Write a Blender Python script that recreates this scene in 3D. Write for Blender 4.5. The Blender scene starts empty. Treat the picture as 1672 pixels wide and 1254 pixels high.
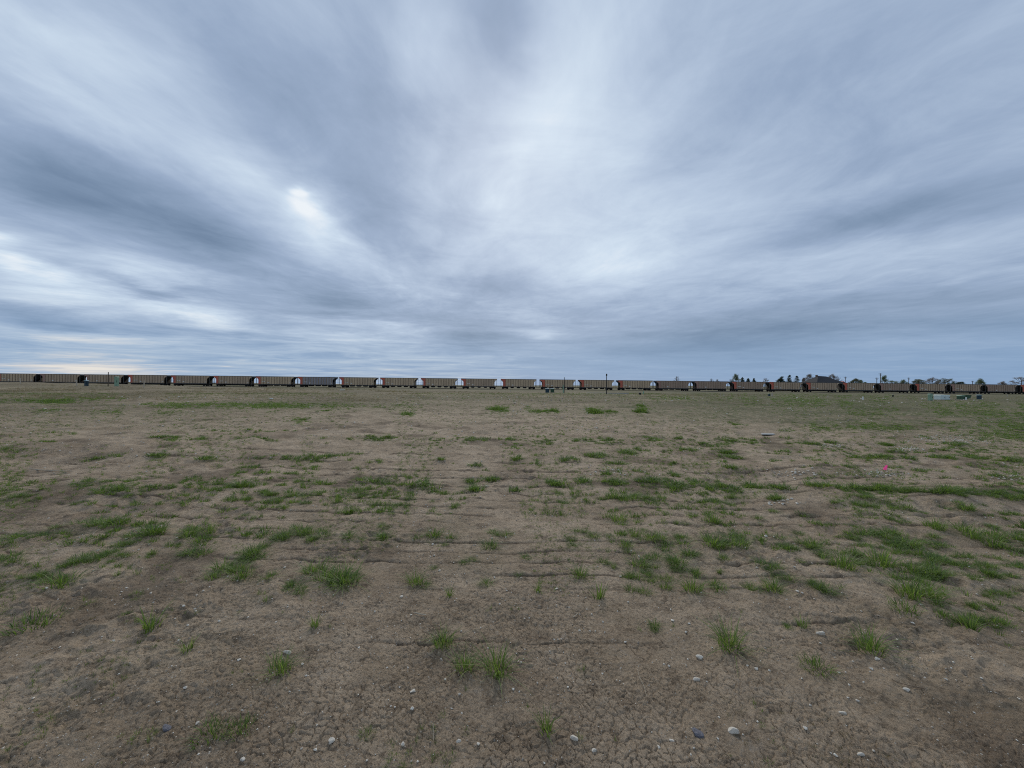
import bpy, math, random
import numpy as np
from mathutils import Vector, Matrix

S = bpy.context.scene
COL = S.collection
rad = math.radians
# ------------------------------------------------------------------ camera
F, CX, CY, EYE = 628.0, 836.0, 627.0, 1.7
ROLL, PITCH = 0.0104, 0.0032
fwd = Vector((0, math.cos(PITCH), math.sin(PITCH)))
right = Vector((math.cos(ROLL), 0, math.sin(ROLL)))
right = (right - fwd * right.dot(fwd)).normalized()
upv = right.cross(fwd).normalized()
cam = bpy.data.cameras.new('camera'); camo = bpy.data.objects.new('camera', cam); COL.objects.link(camo)
cam.sensor_fit = 'HORIZONTAL'; cam.sensor_width = 36; cam.lens = F / 1672 * 36
cam.clip_start = 0.05; cam.clip_end = 6000
camo.matrix_world = Matrix(((right.x, upv.x, -fwd.x, 0), (right.y, upv.y, -fwd.y, 0), (right.z, upv.z, -fwd.z, EYE), (0, 0, 0, 1)))
S.camera = camo

# ------------------------------------------------------------------ sun, view
SUN_EL, SUN_AZ = rad(33), rad(-2)      # behind the thin cloud, straight ahead
sun = bpy.data.lights.new('sun', 'SUN'); sun.energy = 1.5; sun.angle = rad(10); sun.color = (1, .93, .82)
suno = bpy.data.objects.new('sun', sun); COL.objects.link(suno)
sd = Vector((math.sin(SUN_AZ) * math.cos(SUN_EL), math.cos(SUN_AZ) * math.cos(SUN_EL), math.sin(SUN_EL)))
suno.rotation_euler = sd.to_track_quat('Z', 'Y').to_euler(); suno.location = (0, 0, 50)
S.cycles.use_denoising = False; S.cycles.filter_width = 1.05
vs = S.view_settings
vs.view_transform = 'Standard'; vs.look = 'None'; vs.exposure = 0; vs.gamma = 1; vs.use_curve_mapping = False

# ------------------------------------------------------------------ world: sky texture under streaked cloud
W = bpy.data.worlds.new('World'); S.world = W; W.use_nodes = True
NT = W.node_tree; NT.nodes.clear()
def nd(t, **k):
    n = NT.nodes.new(t)
    for a, b in k.items(): setattr(n, a, b)
    return n
def lk(a, b): NT.links.new(a, b)
def setin(n, i, v):
    if isinstance(v, bpy.types.NodeSocket): lk(v, n.inputs[i])
    elif v is not None: n.inputs[i].default_value = v
def mth(op, a, b=None, c=None, clamp=False):
    n = nd('ShaderNodeMath', operation=op); n.use_clamp = clamp
    setin(n, 0, a); setin(n, 1, b); setin(n, 2, c); return n.outputs[0]
def vm(op, a, b=None, out=0, scale=None):
    n = nd('ShaderNodeVectorMath', operation=op); setin(n, 0, a); setin(n, 1, b)
    if scale is not None: setin(n, 3, scale)
    return n.outputs[out]
def comb(x, y, z):
    n = nd('ShaderNodeCombineXYZ'); setin(n, 0, x); setin(n, 1, y); setin(n, 2, z); return n.outputs[0]
def noise(v, scale, detail=4, rough=.5, dist=0.):
    n = nd('ShaderNodeTexNoise'); lk(v, n.inputs['Vector']); n.inputs['Scale'].default_value = scale
    n.inputs['Detail'].default_value = detail; n.inputs['Roughness'].default_value = rough; n.inputs['Distortion'].default_value = dist
    return n.outputs[0]
def sstep(v, a, b, o0=0., o1=1.):
    n = nd('ShaderNodeMapRange', interpolation_type='SMOOTHSTEP'); setin(n, 0, v); setin(n, 1, a); setin(n, 2, b); setin(n, 3, o0); setin(n, 4, o1)
    return n.outputs[0]
tc = nd('ShaderNodeTexCoord'); dirv = vm('NORMALIZE', tc.outputs['Generated'])
sx = nd('ShaderNodeSeparateXYZ'); lk(dirv, sx.inputs[0])
dx, dy, dz = sx.outputs
dzp = mth('MAXIMUM', dz, 0.0)
def plane(k):
    q = mth('ADD', dzp, k)
    return comb(mth('DIVIDE', dx, q), mth('DIVIDE', dy, q), 0.)
P = plane(.035)          # true cloud layer, for the streak noise
SP0 = plane(.25)         # compressed layer, for the broad bands
_w1 = nd('ShaderNodeTexNoise'); lk(P, _w1.inputs['Vector']); _w1.inputs['Scale'].default_value = .9; _w1.inputs['Detail'].default_value = 5; _w1.inputs['Roughness'].default_value = .62
_w2 = nd('ShaderNodeVectorMath', operation='MULTIPLY_ADD'); lk(_w1.outputs['Color'], _w2.inputs[0]); _w2.inputs[1].default_value = (.34, .34, 0); _w2.inputs[2].default_value = (-.17, -.17, 0)
SP = vm('ADD', SP0, _w2.outputs[0])
Ps = nd('ShaderNodeSeparateXYZ'); lk(P, Ps.inputs[0])
KS = .25
def to_s(px, py):
    d = fwd * F + right * (px - CX) - upv * (py - CY); d.normalize()
    q = max(d.z, 0) + KS
    return Vector((d.x / q, d.y / q))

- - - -

Exercise description: Return, unchanged, the lines from the first line of the material through the line that holds "vs.view_transform = 'Standard';", inclusive, omitting pictures.

Exercise answer:
Write a Blender Python script that recreates this scene in 3D. Write for Blender 4.5. The Blender scene starts empty. Treat the picture as 1672 pixels wide and 1254 pixels high.
import bpy, math, random
import numpy as np
from mathutils import Vector, Matrix

S = bpy.context.scene
COL = S.collection
rad = math.radians
# ------------------------------------------------------------------ camera
F, CX, CY, EYE = 628.0, 836.0, 627.0, 1.7
ROLL, PITCH = 0.0104, 0.0032
fwd = Vector((0, math.cos(PITCH), math.sin(PITCH)))
right = Vector((math.cos(ROLL), 0, math.sin(ROLL)))
right = (right - fwd * right.dot(fwd)).normalized()
upv = right.cross(fwd).normalized()
cam = bpy.data.cameras.new('camera'); camo = bpy.data.objects.new('camera', cam); COL.objects.link(camo)
cam.sensor_fit = 'HORIZONTAL'; cam.sensor_width = 36; cam.lens = F / 1672 * 36
cam.clip_start = 0.05; cam.clip_end = 6000
camo.matrix_world = Matrix(((right.x, upv.x, -fwd.x, 0), (right.y, upv.y, -fwd.y, 0), (right.z, upv.z, -fwd.z, EYE), (0, 0, 0, 1)))
S.camera = camo

# ------------------------------------------------------------------ sun, view
SUN_EL, SUN_AZ = rad(33), rad(-2)      # behind the thin cloud, straight ahead
sun = bpy.data.lights.new('sun', 'SUN'); sun.energy = 1.5; sun.angle = rad(10); sun.color = (1, .93, .82)
suno = bpy.data.objects.new('sun', sun); COL.objects.link(suno)
sd = Vector((math.sin(SUN_AZ) * math.cos(SUN_EL), math.cos(SUN_AZ) * math.cos(SUN_EL), math.sin(SUN_EL)))
suno.rotation_euler = sd.to_track_quat('Z', 'Y').to_euler(); suno.location = (0, 0, 50)
S.cycles.use_denoising = False; S.cycles.filter_width = 1.05
vs = S.view_settings
vs.view_transform = 'Standard'; vs.look = 'None'; vs.exposure = 0; vs.gamma = 1; vs.use_curve_mapping = False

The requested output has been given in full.